** Start of MATERIAL **

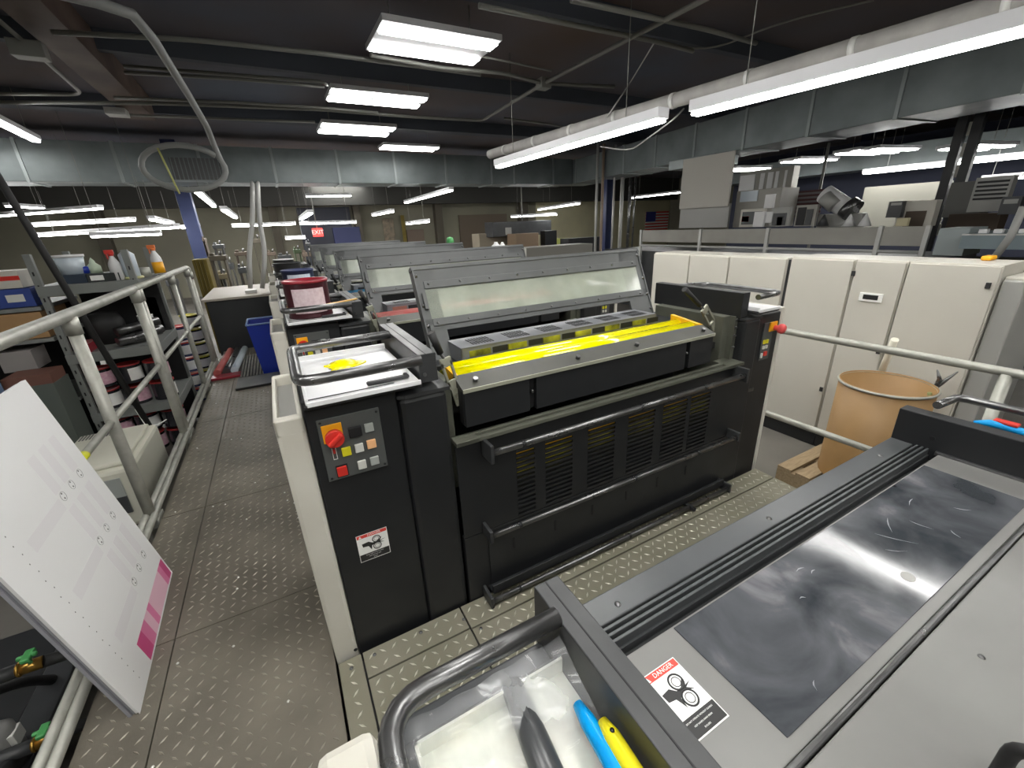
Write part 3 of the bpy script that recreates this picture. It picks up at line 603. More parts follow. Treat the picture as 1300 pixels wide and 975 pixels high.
def rail_right():
    t = thing('guard_rail', 'steel tube guard rail on the right beside the brown drum', 'railing', (2.45, .8, G))
    X = 2.45
    MB().cyl((X, 1.75, .797), (X, -.6, .797), .018, 16).build('top_rail', STEEL, t)
    MB().cyl((X, 1.75, .283), (X, .6, .283), .017, 16).build('middle_rail', STEEL, t)
    for y in (1.7, .44): MB().cyl((X, y, G), (X, y, .79), .02, 16).build('post', STEEL, t)
rail_right()
# ================================================================== SHEET STACK leaning on the rail
B0 = Vector((-.672, 1.385, .004)); uy = Vector((-.03, 1, 0)).normalized(); uz = Vector((-.165, .0, .952)).normalized(); nn = uy.cross(uz).normalized()
if nn.x < 0: nn = -nn
SM = Matrix(((uy.x, uz.x, nn.x, B0.x), (uy.y, uz.y, nn.y, B0.y), (uy.z, uz.z, nn.z, B0.z), (0, 0, 0, 1)))
# local: x along the floor edge away, y up the sheet, z towards the walkway
st = thing('proof_sheet_stack', 'stack of large printed proof sheets leaning against the left railing', 'paper', tuple(B0))
MB().box(0, .69, 0, .98, -.028, -.02, M=SM).box(.006, .69, -.0, .98, -.018, -.011, M=SM).build('backing_boards', mat('grey_board', (.3, .3, .33), .6), st)
MB().box(.002, .692, 0, .985, -.01, -.002, M=SM).build('sheet_pile', PAPER, st)
tp = MB().box(-.004, .695, -.003, .985, -.001, .001, M=SM).build('top_sheet', PAPER, st)
PINKD = mat('deep_pink_print', (.58, .07, .22), .5)
for a, b, m in ((.20, .265, PINKD), (.265, .32, PINK), (.32, .37, PINKL), (.37, .41, PINK), (.41, .47, PINKL), (.47, .54, PINKL), (.54, .6, PINKL), (.6, .64, PINK), (.64, .683, PINKD)):
    MB().box(a, b, .006, .095, .001, .0014, M=SM).build('colour_bar', m, tp)
for Y_ in (.622, .414, .198):
    for X in (.595, .508, .425):
        MB().box(X-.032, X+.022, Y_+.022, Y_+.165, .001, .0013, M=SM).build('faint_block', PINKF, tp)
        mb = MB(); mb.ring((X, Y_, .0012), .017, .0006, M=SM, n=18, m=4)
        for q in (-.011, .008): mb.box(X-.003, X+.003, Y_+q, Y_+q+.006, .001, .0018, M=SM)
        mb.build('register_mark', INKG, tp)
    MB().box(.15, .395, Y_-.035, Y_+.01, .001, .0013, M=SM).build('faint_block', PINKF, tp)
mb = MB()
for k in range(26): mb.box(.1+.004*math.sin(k*3), .103+.004*math.sin(k*3), .04+k*.034, .044+k*.034, .001, .0014, M=SM)
mb.build('dotted_marks', INKG, tp)
# ================================================================== RIGHT: CABINETS, DRUM, PALLET
def cabinet(y0, y1, z1, label, handle=None, disp=False, x0=3.7):
    t = thing('control_cabinet', label, 'cabinet', (x0+.35, (y0+y1)/2, G), group='white cabinets behind the right railing')
    MB().box(x0+.02, x0+.4, y0, y1, G+.12, z1, b=.004).build('body', CABW, t)
    MB().box(x0+.03, x0+.4, y0, y1, G, G+.12).build('plinth', BLACK, t)
    d = MB().box(x0, x0+.02, y0+.006, y1-.006, G+.13, z1-.01, b=.003).build('door', CABW, t)
    for hz in handle or (): MB().box(x0-.012, x0, hz[0], hz[0]+.022, hz[1], hz[1]+.035, b=.002).build('hinge', RUB, d)
    if disp:
        q = MB().box(x0-.008, x0, 1.36, 1.5, .8, .86, b=.002).build('display_frame', INKW, d)
        MB().box(x0-.01, x0-.007, 1.385, 1.475, .815, .848).build('display_screen', DARK, q)
    return t
cabinet(.835, 1.272, 1.085, 'nearest tall white cabinet, on the right end of the row', handle=((.86, .95),))
cabinet(1.278, 1.575, 1.085, 'narrow white cabinet with the small dark display', handle=((1.56, .97), (1.29, .44)), disp=True)
cabinet(1.581, 2.03, 1.085, 'white cabinet left of the one with the display', handle=((1.59, .05),))
cabinet(2.06, 2.575, 1.075, 'white cabinet just beyond the dark vertical gap', x0=3.7)
cabinet(2.58, 3.02, 1.07, 'white cabinet second from the far end of the row', x0=3.7)
cabinet(3.025, 3.5, 1.07, 'white cabinet at the far left end of the row', x0=3.7)
solo(MB().box(3.72, 4.0, 2.032, 2.056, G, 1.06), 'gap_filler', BLACK2, 'dark strip between the two runs of white cabinets', 'panel')
ec = thing('end_duct', 'grey rounded end casing beside the nearest white cabinet', 'casing', (4.0, .7, G))
MB().box(3.74, 4.4, .73, .83, G, 1.0, b=.01).build('body', CABG, ec); MB().box(3.76, 4.4, .7, .83, .98, 1.02, b=.012).build('cap', CABW, ec)
# second casing things at far right
solo(MB().box(3.4, 4.3, -.4, .34, G+.6, G+.66, b=.02), 'white_table', CABW, 'rounded white table beyond the right railing', 'table')
bpy.data.objects['white_table'].data.transform(Matrix.Identity(4))
mc = thing('grey_machine', 'dark grey machine standing right of the white cabinets', 'machine', (4.9, .3, G))
MB().box(4.6, 5.4, -.3, .66, G, .25, b=.02).build('base', COVER, mc); MB().box(4.55, 5.4, -.3, .62, .25, .75, b=.03).build('hood', GREYP, mc); MB().cyl((4.5, -.3, .15), (4.5, .6, .15), .05).build('roller', RUB, mc)
solo(MB().box(4.6, 5.6, -1.2, -.36, G, .9, b=.03), 'grey_console', CABG, 'grey console at the right edge behind the railing', 'console')
pl = thing('wooden_pallet', 'weathered wooden pallet under the brown drum', 'pallet', (3.28, 1.08, G))
for i in range(6): MB().box(2.95+.0, 3.65, .72+.125*i, .72+.125*i+.095, G+.12, G+.14, b=.002).build('deck_board', WOOD, pl)
for x in (2.95, 3.26, 3.57): MB().box(x, x+.08, .72, 1.44, G+.025, G+.12, b=.002).build('stringer', WOOD, pl)
for y in (.72, 1.05, 1.345): MB().box(2.95, 3.65, y, y+.095, G, G+.022, b=.002).build('bottom_board', WOOD, pl)
dr = thing('fibre_drum', 'open brown fibreboard drum standing on the pallet', 'drum', (3.3, 1.075, G+.14))
r = .245; h = .685
MB().lathe([(r, 0), (r, h), (r-.006, h), (r-.008, .03), (0, .03), (0, 0), (r, 0)], n=40).build('body', CARD2, dr, False)
MB().ring((0, 0, h-.01), r+.002, .009, n=40).build('rim_band', STEEL, dr, False)
MB().lathe([(0, 0), (r-.01, 0), (r-.01, .01), (0, .012)], (0, 0, h-.17), 30).build('contents', mat('brown_contents', (.3, .18, .1), .7), dr, False)
mb = MB().tube([(.2, -.17, h-.05), (.215, -.18, h+.03), (.2, -.16, h+.09)], [.008, .012, .004], 6).tube([(.2, -.17, h-.05), (.225, -.2, h+.02), (.25, -.24, h+.09)], [.008, .012, .004], 6)
mb.build('rim_clamp', STEELD, dr, False)
solo(MB().tube([at_z(1112, 489, .24), at_x(1136, 431, 3.42)], .021, 12), 'stirring_pole', mat('white_pole', (.68, .66, .55), .5), 'cream white pole standing in the brown drum', 'pole')
solo(MB().tube([(3.44, .9, .33), (3.5, .84, .0), (3.5, .86, G)], .012, 8), 'green_hose', mat('olive_hose', (.2, .22, .08), .5), 'olive hose hanging beside the brown drum rim', 'hose')
# ================================================================== LEFT: RACK
RY = 4.7
rk = thing('shelving_rack', 'grey steel shelving rack behind the left railing', 'shelving', (-1.4, RY+.3, G))
for x in (-1.66, -1.08):
    for y in (RY, RY+.75):
        MB().box(x, x+.045, y, y+.04, G, 1.36, b=.003).build('upright', SHELF, rk)
for z in (1.09, .53, .0): MB().box(-1.66, -1.03, RY-.01, RY+.78, z-.05, z+.03, b=.003).build('shelf', SHELF, rk)
for k in range(16):
    bx(-1.075+.012, -1.075+.022, RY-.003, RY, -.3+.1*k, -.27+.1*k).build('slot_hole', DARK, rk)
    bx(-1.655+.012, -1.655+.022, RY-.003, RY, -.3+.1*k, -.27+.1*k).build('slot_hole', DARK, rk)
rk2 = thing('shelving_rack', 'left bay of grey shelving stacked with boxes', 'shelving', (-2.3, RY+.3, G))
for x in (-3.1,):
    for y in (RY, RY+.75): MB().box(x, x+.045, y, y+.04, G, 1.4, b=.003).build('upright', SHELF, rk2)
for z in (.97, .72, .2): MB().box(-3.1, -1.68, RY, RY+.78, z-.03, z, b=.003).build('shelf', SHELF, rk2)
def bxo(name, m, label, cat, X0, X1, Z0, Z1, Y0=RY+.02, D=.25, band=None):
    t = thing(name, label, cat, ((X0+X1)/2, Y0+D/2, Z0)); MB().box(X0, X1, Y0, Y0+D, Z0, Z1, b=.003).build('body', m, t)
    if band:
        for bm_, a, b, c, d in band: MB().box(X0+(X1-X0)*a, X0+(X1-X0)*b, Y0-.002, Y0, Z0+(Z1-Z0)*c, Z0+(Z1-Z0)*d).build('print', bm_, t)
    return t
bxo('carton', CABW, 'white carton with a red stripe on top of the left bay', 'box', -2.2, -1.73, 1.12, 1.25, band=((RED, .0, 1, .45, .7),))
bxo('carton', mat('deep_blue_carton', (.03, .06, .25), .5), 'blue carton with light lettering under the white striped one', 'box', -2.2, -1.7, .975, 1.115, band=((BLUEL, .1, .45, .2, .6), (BTNW, .7, .9, .3, .7)))
bxo('carton', CARD, 'wide brown cardboard box under the blue carton', 'box', -2.3, -1.7, .725, .93, D=.5)
bxo('carton', MINT, 'pale carton standing on the left edge above the striped one', 'box', -2.4, -2.08, 1.255, 1.5)
bxo('carton', mat('faded_box', (.3, .28, .27), .7), 'faded grey box in the gap of the left bay', 'box', -2.05, -1.85, .48, .64)
bxo('brown_tray', mat('brown_red_tray', (.16, .07, .05), .6), 'reddish brown tray of parts on the low grey cabinet', 'tray', -1.95, -1.68, .42, .5, Y0=4.4)
bxo('low_cabinet', SHELFD, 'green grey cabinet below the boxes at the left edge', 'cabinet', -2.3, -1.68, G, .42, Y0=4.4, D=.28)
bxo('blue_bin', BLUEL, 'faded blue bin at the left edge of the photo', 'bin', -2.3, -1.93, .2, .62, Y0=4.1, D=.25)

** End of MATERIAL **

**WRITTEN TASK**
Of all the lines above, how many contain the word "wide"? Give the number and nothing else.

**EXERCISE RESPONSE**
2